Tuesday, September 28, 2010

Stop the Presses

The Kansas Department of Education has effectively defunded public school journalism in order to focus on “high-demand, high-skill or high-wage” jobs.  This decision fails on all three counts.


So many newspapers and magazines have closed that journalists face a difficult job market.  However, they will always, by any calculation, have more opportunities than professional athletes in any sport (even counting NCAA "amateurs").  Yet if Kansas had defunded athletics to save money, the howls would drown out all other news.  High demand isn't a universal bar for public school programs.


Some rags like the Pflugerville Pflag are so pathetic they litter my driveway with "free" copies to boost their circulation, but most journalists are very skilled.  On this story alone, journalists sourced, wrote, and published three easy-to-find stories that I found in two minutes.  Their communication certainly outpaced the Kansas Department of Education.  Journalism is absolutely a high skill.


Unfortunately I can't defend journalism as earning high wages.  Although it is nearly impossible to offshore actual reporting, people are committed enough to the profession that salaries stay low.  Sound familiar?  Most people say it about teachers, and I assume schools are interested in producing more teachers.  Like demand, riches are not a requirement for public schools, unless everyone who works for them is a failure.

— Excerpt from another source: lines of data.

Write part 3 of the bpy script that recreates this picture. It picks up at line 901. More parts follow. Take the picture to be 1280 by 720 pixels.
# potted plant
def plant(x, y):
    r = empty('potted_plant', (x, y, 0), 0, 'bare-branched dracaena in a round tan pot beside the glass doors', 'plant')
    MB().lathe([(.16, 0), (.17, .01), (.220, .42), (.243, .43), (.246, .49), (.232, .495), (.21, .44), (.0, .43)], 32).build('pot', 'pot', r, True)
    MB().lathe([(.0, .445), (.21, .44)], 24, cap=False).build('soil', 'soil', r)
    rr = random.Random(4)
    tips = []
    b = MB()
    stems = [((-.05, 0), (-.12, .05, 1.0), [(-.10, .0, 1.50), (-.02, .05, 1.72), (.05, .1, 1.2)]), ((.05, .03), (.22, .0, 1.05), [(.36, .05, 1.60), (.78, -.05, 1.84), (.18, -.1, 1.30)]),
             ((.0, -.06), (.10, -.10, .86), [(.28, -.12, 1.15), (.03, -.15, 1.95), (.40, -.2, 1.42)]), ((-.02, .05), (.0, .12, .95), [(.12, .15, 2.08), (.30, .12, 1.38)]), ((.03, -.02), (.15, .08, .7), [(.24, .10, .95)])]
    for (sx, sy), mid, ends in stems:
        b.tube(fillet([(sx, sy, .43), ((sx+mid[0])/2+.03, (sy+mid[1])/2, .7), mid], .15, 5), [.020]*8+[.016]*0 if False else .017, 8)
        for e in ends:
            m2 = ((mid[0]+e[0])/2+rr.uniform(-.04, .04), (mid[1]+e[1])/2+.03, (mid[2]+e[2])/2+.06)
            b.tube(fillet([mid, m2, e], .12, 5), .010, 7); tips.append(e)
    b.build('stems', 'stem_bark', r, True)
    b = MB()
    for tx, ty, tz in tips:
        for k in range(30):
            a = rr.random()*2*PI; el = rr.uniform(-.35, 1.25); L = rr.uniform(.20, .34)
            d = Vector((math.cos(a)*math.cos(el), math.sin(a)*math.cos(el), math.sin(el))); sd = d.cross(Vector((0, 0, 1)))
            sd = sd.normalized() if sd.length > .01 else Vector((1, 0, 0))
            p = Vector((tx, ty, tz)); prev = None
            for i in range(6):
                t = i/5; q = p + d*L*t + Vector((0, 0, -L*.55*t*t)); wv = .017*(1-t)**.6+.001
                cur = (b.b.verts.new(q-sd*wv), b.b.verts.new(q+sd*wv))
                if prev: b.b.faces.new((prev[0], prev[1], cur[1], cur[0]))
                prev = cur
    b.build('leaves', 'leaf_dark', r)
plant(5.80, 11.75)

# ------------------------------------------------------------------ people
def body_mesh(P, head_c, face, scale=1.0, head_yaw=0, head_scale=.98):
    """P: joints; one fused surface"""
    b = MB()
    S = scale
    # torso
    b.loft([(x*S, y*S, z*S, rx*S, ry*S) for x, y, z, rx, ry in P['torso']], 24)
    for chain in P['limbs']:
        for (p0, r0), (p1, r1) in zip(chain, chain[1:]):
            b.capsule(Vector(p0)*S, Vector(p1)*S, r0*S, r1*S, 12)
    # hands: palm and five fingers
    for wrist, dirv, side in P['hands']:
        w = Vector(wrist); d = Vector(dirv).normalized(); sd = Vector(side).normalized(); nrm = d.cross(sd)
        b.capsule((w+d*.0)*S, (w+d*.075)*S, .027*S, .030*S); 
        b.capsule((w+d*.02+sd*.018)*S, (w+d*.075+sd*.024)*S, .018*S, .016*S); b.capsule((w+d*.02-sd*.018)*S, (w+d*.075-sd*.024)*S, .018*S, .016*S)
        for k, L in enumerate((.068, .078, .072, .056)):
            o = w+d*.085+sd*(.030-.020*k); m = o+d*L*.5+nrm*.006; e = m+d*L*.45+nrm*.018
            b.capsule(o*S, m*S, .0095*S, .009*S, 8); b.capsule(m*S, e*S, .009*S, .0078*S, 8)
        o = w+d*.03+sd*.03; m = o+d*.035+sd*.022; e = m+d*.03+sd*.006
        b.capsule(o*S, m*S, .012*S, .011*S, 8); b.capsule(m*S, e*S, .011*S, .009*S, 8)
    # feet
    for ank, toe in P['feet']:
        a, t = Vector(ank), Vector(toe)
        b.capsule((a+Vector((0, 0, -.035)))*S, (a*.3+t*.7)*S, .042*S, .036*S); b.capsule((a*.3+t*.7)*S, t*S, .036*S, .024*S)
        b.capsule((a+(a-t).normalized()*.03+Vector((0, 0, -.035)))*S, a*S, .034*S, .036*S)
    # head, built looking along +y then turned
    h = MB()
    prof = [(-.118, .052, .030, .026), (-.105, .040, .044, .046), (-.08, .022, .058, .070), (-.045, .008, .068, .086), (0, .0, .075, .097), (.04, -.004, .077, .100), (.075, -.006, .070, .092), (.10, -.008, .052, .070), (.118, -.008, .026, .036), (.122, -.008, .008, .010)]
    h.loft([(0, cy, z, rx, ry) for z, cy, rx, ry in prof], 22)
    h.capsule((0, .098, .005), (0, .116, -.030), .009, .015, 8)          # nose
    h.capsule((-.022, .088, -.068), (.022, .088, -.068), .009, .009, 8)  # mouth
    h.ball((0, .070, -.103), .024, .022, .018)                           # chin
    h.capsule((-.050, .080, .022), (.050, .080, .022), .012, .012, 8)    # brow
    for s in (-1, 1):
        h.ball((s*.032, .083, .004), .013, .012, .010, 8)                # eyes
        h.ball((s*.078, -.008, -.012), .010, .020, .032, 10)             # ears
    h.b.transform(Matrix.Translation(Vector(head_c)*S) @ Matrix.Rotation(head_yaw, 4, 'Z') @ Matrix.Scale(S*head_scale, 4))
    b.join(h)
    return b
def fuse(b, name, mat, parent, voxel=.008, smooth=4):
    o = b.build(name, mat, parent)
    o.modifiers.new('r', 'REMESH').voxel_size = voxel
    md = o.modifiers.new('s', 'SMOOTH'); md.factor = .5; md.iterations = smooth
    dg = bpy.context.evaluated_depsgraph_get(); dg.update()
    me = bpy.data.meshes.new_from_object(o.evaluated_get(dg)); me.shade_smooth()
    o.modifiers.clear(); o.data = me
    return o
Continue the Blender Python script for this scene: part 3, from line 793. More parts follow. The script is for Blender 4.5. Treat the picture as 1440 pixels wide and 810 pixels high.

Beyond the Department's "reasoning," journalism is important!  It's easy to forget in our hyperpoliticized echo chambers that journalists find politically/economically significant misbehavior, report stories that help us integrate and contextualize information, and earn specific protection in the Bill of Rights.  The job market won't reward deep-digging investigators over expositional blowhards - schools are our best chance to keep that tradition alive.


While I appreciate Kansas' effort to keep Texas from being the single foremost anti-education state, I hope Kansans elect officials to reverse this decision before it takes effect in 2013.